179 Conn. App. 394
Conn. App. Ct.2018Background
- The Town of Clinton zoning enforcement officer (Lane/Knapp) issued two orders to discontinue (Apr 16, 2012 and Nov 15, 2012) for defendants Jeffrey and Patricia Cashman for keeping cows without a permit, a metal corral within setback, and multiple commercial/processing and storage activities in an R-80 residential zone. Defendants did not appeal either order to the Zoning Board of Appeals within the 15‑day statutory period.
- Plaintiff sued for permanent and mandatory injunctions enforcing the orders, civil penalties under § 8‑12, and attorney’s fees. Parties stipulated most operative facts, including the defendants’ ongoing violations and failure to appeal.
- Defendants pleaded special defenses asserting (initially) nonconforming farm and nursery uses predating the 2012 regulation changes, municipal estoppel, and reliance on Conn. Gen. Stat. § 19a‑341; the trial court (Domnarski J.) struck the original nonconforming‑use defense for failure to exhaust administrative remedies.
- Defendants deleted two nonconforming defenses in response to a request to revise; they repleaded a third defense but the trial court (Aurigemma J.) struck it in full (insufficient municipal‑estoppel facts and improperly reasserting nonconforming/use claims).

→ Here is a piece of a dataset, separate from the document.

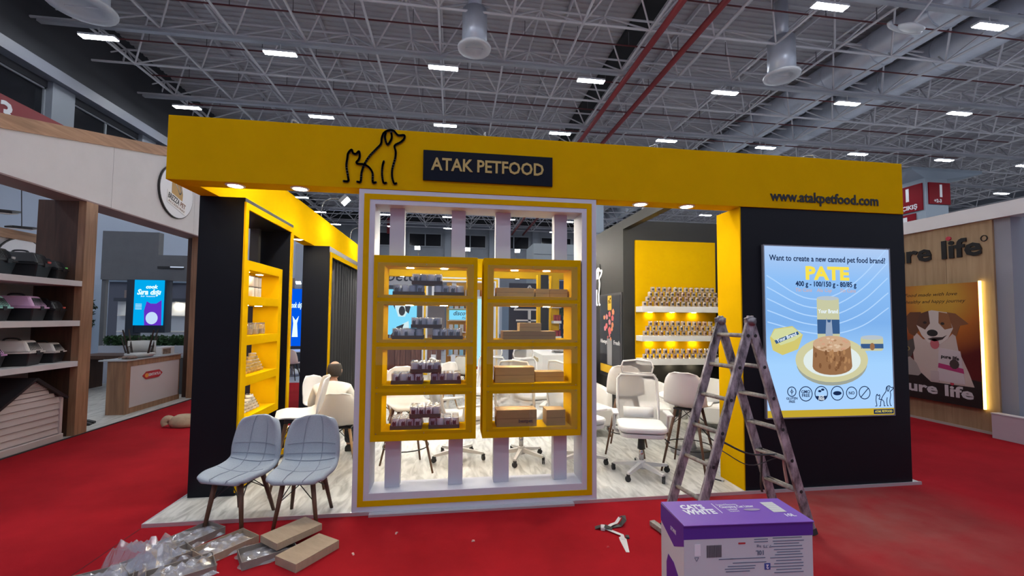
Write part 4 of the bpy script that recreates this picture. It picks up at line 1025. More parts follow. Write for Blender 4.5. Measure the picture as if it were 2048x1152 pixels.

- The trial court granted plaintiff’s motions in limine excluding evidence that would collaterally attack the orders, show municipal estoppel, or prove a lawful nonconforming farm use. After a bench trial the court entered judgment for plaintiff with injunction, fines, and attorney’s fees. Defendants appealed.
Issues
| Issue | Plaintiff's Argument | Defendant's Argument | Held |
|---|---|---|---|
| Whether defendants could litigate a claimed preexisting nonconforming farm use without first appealing the orders to the ZBA | Knapp: defendants failed to exhaust the statutory administrative remedy (§ 8‑7); striking the defense and precluding collateral attack was proper. | Cashman: constitutional property rights / nonconforming‑use claim made exhaustion futile; they should be allowed to litigate the claim in court. | Court: Affirmed — exhaustion required; no showing that the ZBA lacked authority or that appeal would be futile; nonconforming claim must be raised administratively. |
| Whether a constitutional challenge to enforcement excused failure to appeal | Knapp: constitutional flavor does not excuse exhaustion absent demonstrable futility or inability of the board to provide relief. | Cashman: enforcement eliminated constitutionally protected nonconforming rights and thus they could bypass administrative appeal. | Court: Rejected defendant — mere constitutional claim insufficient; exceptions are narrow and not met here. |
| Whether trial court erred by granting motions in limine excluding evidence that would challenge the orders or show nonconforming use / estoppel | Knapp: exclusion follows from prior strikes and the defendants’ failure to appeal; such evidence would improperly convert the trial into the administrative review the defendants skipped. | Cashman: excluded evidence was necessary for equitable balancing (gravity, wilfulness, hardship) in injunction analysis. | Court: No reversible error — defendants failed to show how excluded evidence likely affected the outcome; undisputed facts supported injunction. |
| Whether the Upjohn/Gelinas exception to exhaustion applied because enforcement was allegedly extreme or outside legitimate zoning power | Knapp: no; defendants’ conduct did not meet the very high standard for permitting a collateral attack or bypassing appeal. | Cashman: plaintiff’s prompt enforcement after regulation change was egregious and eliminated nonconforming rights, justifying immediate court review. | Court: Exception not satisfied — facts did not show the enforcement was so outside zoning power or that reliance on administrative process was unjustified. |
Key Cases Cited
- Norwich v. Norwalk Wilbert Vault Co., 208 Conn. 1 (1988) (recognizes narrow exceptions to exhaustion, including futility and constitutional‑validity challenges to a regulation itself).
- Stepney, LLC v. Fairfield, 263 Conn. 558 (2003) (mere allegation of constitutional violation does not excuse exhaustion; relief must be demonstrably unavailable from agency).
- Upjohn Co. v. Zoning Board of Appeals, 224 Conn. 96 (1992) (describes narrow, exceptional circumstances where collateral attack might be allowed if condition is so outside zoning power).
- Gelinas v. West Hartford, 225 Conn. 575 (1993) (statutory scheme contemplates resolution of nonconforming‑use questions first by local officials; collateral attack improper where appeal was available and not taken).
- Greenwich v. Kristoff, 180 Conn. 575 (1980) (refusal to adjudicate nonconforming‑use claim where administrative appeal was the proper initial remedy).
- Conto v. Zoning Commission, 186 Conn. 106 (1982) (administrative remedies need not be exhausted when the remedy is futile or inadequate).